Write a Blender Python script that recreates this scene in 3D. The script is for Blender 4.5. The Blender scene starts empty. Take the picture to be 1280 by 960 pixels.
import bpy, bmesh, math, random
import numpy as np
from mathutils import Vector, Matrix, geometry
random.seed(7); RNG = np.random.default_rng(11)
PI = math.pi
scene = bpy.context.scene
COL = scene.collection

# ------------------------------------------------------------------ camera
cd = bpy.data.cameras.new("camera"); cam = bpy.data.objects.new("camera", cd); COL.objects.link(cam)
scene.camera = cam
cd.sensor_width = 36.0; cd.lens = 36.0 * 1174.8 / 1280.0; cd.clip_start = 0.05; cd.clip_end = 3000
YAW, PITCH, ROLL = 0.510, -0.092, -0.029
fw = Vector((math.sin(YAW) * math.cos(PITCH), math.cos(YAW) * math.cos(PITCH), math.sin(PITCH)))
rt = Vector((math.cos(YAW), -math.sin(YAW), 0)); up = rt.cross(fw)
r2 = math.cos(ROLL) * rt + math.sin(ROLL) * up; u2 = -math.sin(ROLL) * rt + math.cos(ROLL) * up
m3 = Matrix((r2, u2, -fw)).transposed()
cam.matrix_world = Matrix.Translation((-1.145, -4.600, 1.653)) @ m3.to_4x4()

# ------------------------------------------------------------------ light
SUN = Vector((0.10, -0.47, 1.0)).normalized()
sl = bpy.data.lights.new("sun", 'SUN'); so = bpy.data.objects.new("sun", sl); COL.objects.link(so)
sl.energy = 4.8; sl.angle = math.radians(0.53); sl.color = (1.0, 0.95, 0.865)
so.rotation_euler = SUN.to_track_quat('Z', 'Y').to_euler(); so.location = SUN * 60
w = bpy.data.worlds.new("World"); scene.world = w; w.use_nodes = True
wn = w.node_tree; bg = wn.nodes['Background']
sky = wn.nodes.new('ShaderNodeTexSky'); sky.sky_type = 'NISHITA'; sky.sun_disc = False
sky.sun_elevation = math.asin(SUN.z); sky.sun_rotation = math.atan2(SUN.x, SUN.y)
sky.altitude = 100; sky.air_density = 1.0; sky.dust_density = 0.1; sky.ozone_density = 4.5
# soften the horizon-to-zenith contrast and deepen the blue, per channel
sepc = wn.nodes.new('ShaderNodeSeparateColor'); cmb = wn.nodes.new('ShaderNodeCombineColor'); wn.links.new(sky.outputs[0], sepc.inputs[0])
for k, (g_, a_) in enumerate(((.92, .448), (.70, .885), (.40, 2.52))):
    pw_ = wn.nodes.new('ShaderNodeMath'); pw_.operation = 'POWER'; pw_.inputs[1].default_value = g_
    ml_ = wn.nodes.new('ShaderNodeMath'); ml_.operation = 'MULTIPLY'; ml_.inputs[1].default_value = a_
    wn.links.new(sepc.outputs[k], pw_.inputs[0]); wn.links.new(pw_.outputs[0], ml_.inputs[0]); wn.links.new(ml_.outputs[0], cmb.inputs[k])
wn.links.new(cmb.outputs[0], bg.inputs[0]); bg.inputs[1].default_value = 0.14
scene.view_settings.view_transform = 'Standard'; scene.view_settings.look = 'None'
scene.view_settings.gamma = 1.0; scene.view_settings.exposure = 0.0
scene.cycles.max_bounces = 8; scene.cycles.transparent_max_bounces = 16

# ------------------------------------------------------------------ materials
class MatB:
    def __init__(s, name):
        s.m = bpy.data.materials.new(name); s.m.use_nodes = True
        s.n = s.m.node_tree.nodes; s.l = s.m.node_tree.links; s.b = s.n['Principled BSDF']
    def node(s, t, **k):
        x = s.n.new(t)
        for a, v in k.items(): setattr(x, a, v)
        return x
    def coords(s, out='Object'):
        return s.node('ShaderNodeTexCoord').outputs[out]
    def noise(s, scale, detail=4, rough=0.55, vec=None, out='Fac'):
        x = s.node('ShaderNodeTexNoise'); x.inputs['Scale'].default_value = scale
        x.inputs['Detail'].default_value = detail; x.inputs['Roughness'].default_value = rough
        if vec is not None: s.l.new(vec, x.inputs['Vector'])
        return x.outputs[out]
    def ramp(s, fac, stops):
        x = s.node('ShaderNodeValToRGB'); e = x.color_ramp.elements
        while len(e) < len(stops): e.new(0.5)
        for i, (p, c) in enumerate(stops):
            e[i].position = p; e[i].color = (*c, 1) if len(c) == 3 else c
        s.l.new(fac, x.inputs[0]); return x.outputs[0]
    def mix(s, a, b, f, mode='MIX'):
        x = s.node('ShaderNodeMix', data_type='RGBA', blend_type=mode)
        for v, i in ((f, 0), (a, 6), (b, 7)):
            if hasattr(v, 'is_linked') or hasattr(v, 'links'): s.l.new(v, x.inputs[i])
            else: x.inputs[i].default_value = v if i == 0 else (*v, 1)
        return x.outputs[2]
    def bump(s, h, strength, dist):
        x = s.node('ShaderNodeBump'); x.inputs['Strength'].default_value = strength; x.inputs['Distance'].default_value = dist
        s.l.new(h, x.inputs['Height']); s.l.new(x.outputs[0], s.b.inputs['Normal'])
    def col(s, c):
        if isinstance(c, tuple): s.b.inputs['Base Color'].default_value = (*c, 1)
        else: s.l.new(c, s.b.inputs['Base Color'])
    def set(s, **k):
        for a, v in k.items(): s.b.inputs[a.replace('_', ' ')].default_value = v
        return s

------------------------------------

Required task →
Extract the complete data, matching each line exactly.

Correct output →
Write a Blender Python script that recreates this scene in 3D. The script is for Blender 4.5. The Blender scene starts empty. Take the picture to be 1280 by 960 pixels.
import bpy, bmesh, math, random
import numpy as np
from mathutils import Vector, Matrix, geometry
random.seed(7); RNG = np.random.default_rng(11)
PI = math.pi
scene = bpy.context.scene
COL = scene.collection

# ------------------------------------------------------------------ camera
cd = bpy.data.cameras.new("camera"); cam = bpy.data.objects.new("camera", cd); COL.objects.link(cam)
scene.camera = cam
cd.sensor_width = 36.0; cd.lens = 36.0 * 1174.8 / 1280.0; cd.clip_start = 0.05; cd.clip_end = 3000
YAW, PITCH, ROLL = 0.510, -0.092, -0.029
fw = Vector((math.sin(YAW) * math.cos(PITCH), math.cos(YAW) * math.cos(PITCH), math.sin(PITCH)))
rt = Vector((math.cos(YAW), -math.sin(YAW), 0)); up = rt.cross(fw)
r2 = math.cos(ROLL) * rt + math.sin(ROLL) * up; u2 = -math.sin(ROLL) * rt + math.cos(ROLL) * up
m3 = Matrix((r2, u2, -fw)).transposed()
cam.matrix_world = Matrix.Translation((-1.145, -4.600, 1.653)) @ m3.to_4x4()

# ------------------------------------------------------------------ light
SUN = Vector((0.10, -0.47, 1.0)).normalized()
sl = bpy.data.lights.new("sun", 'SUN'); so = bpy.data.objects.new("sun", sl); COL.objects.link(so)
sl.energy = 4.8; sl.angle = math.radians(0.53); sl.color = (1.0, 0.95, 0.865)
so.rotation_euler = SUN.to_track_quat('Z', 'Y').to_euler(); so.location = SUN * 60
w = bpy.data.worlds.new("World"); scene.world = w; w.use_nodes = True
wn = w.node_tree; bg = wn.nodes['Background']
sky = wn.nodes.new('ShaderNodeTexSky'); sky.sky_type = 'NISHITA'; sky.sun_disc = False
sky.sun_elevation = math.asin(SUN.z); sky.sun_rotation = math.atan2(SUN.x, SUN.y)
sky.altitude = 100; sky.air_density = 1.0; sky.dust_density = 0.1; sky.ozone_density = 4.5
# soften the horizon-to-zenith contrast and deepen the blue, per channel
sepc = wn.nodes.new('ShaderNodeSeparateColor'); cmb = wn.nodes.new('ShaderNodeCombineColor'); wn.links.new(sky.outputs[0], sepc.inputs[0])
for k, (g_, a_) in enumerate(((.92, .448), (.70, .885), (.40, 2.52))):
    pw_ = wn.nodes.new('ShaderNodeMath'); pw_.operation = 'POWER'; pw_.inputs[1].default_value = g_
    ml_ = wn.nodes.new('ShaderNodeMath'); ml_.operation = 'MULTIPLY'; ml_.inputs[1].default_value = a_
    wn.links.new(sepc.outputs[k], pw_.inputs[0]); wn.links.new(pw_.outputs[0], ml_.inputs[0]); wn.links.new(ml_.outputs[0], cmb.inputs[k])
wn.links.new(cmb.outputs[0], bg.inputs[0]); bg.inputs[1].default_value = 0.14
scene.view_settings.view_transform = 'Standard'; scene.view_settings.look = 'None'
scene.view_settings.gamma = 1.0; scene.view_settings.exposure = 0.0
scene.cycles.max_bounces = 8; scene.cycles.transparent_max_bounces = 16

# ------------------------------------------------------------------ materials
class MatB:
    def __init__(s, name):
        s.m = bpy.data.materials.new(name); s.m.use_nodes = True
        s.n = s.m.node_tree.nodes; s.l = s.m.node_tree.links; s.b = s.n['Principled BSDF']
    def node(s, t, **k):
        x = s.n.new(t)
        for a, v in k.items(): setattr(x, a, v)
        return x
    def coords(s, out='Object'):
        return s.node('ShaderNodeTexCoord').outputs[out]
    def noise(s, scale, detail=4, rough=0.55, vec=None, out='Fac'):
        x = s.node('ShaderNodeTexNoise'); x.inputs['Scale'].default_value = scale
        x.inputs['Detail'].default_value = detail; x.inputs['Roughness'].default_value = rough
        if vec is not None: s.l.new(vec, x.inputs['Vector'])
        return x.outputs[out]
    def ramp(s, fac, stops):
        x = s.node('ShaderNodeValToRGB'); e = x.color_ramp.elements
        while len(e) < len(stops): e.new(0.5)
        for i, (p, c) in enumerate(stops):
            e[i].position = p; e[i].color = (*c, 1) if len(c) == 3 else c
        s.l.new(fac, x.inputs[0]); return x.outputs[0]
    def mix(s, a, b, f, mode='MIX'):
        x = s.node('ShaderNodeMix', data_type='RGBA', blend_type=mode)
        for v, i in ((f, 0), (a, 6), (b, 7)):
            if hasattr(v, 'is_linked') or hasattr(v, 'links'): s.l.new(v, x.inputs[i])
            else: x.inputs[i].default_value = v if i == 0 else (*v, 1)
        return x.outputs[2]
    def bump(s, h, strength, dist):
        x = s.node('ShaderNodeBump'); x.inputs['Strength'].default_value = strength; x.inputs['Distance'].default_value = dist
        s.l.new(h, x.inputs['Height']); s.l.new(x.outputs[0], s.b.inputs['Normal'])
    def col(s, c):
        if isinstance(c, tuple): s.b.inputs['Base Color'].default_value = (*c, 1)
        else: s.l.new(c, s.b.inputs['Base Color'])
    def set(s, **k):
        for a, v in k.items(): s.b.inputs[a.replace('_', ' ')].default_value = v
        return s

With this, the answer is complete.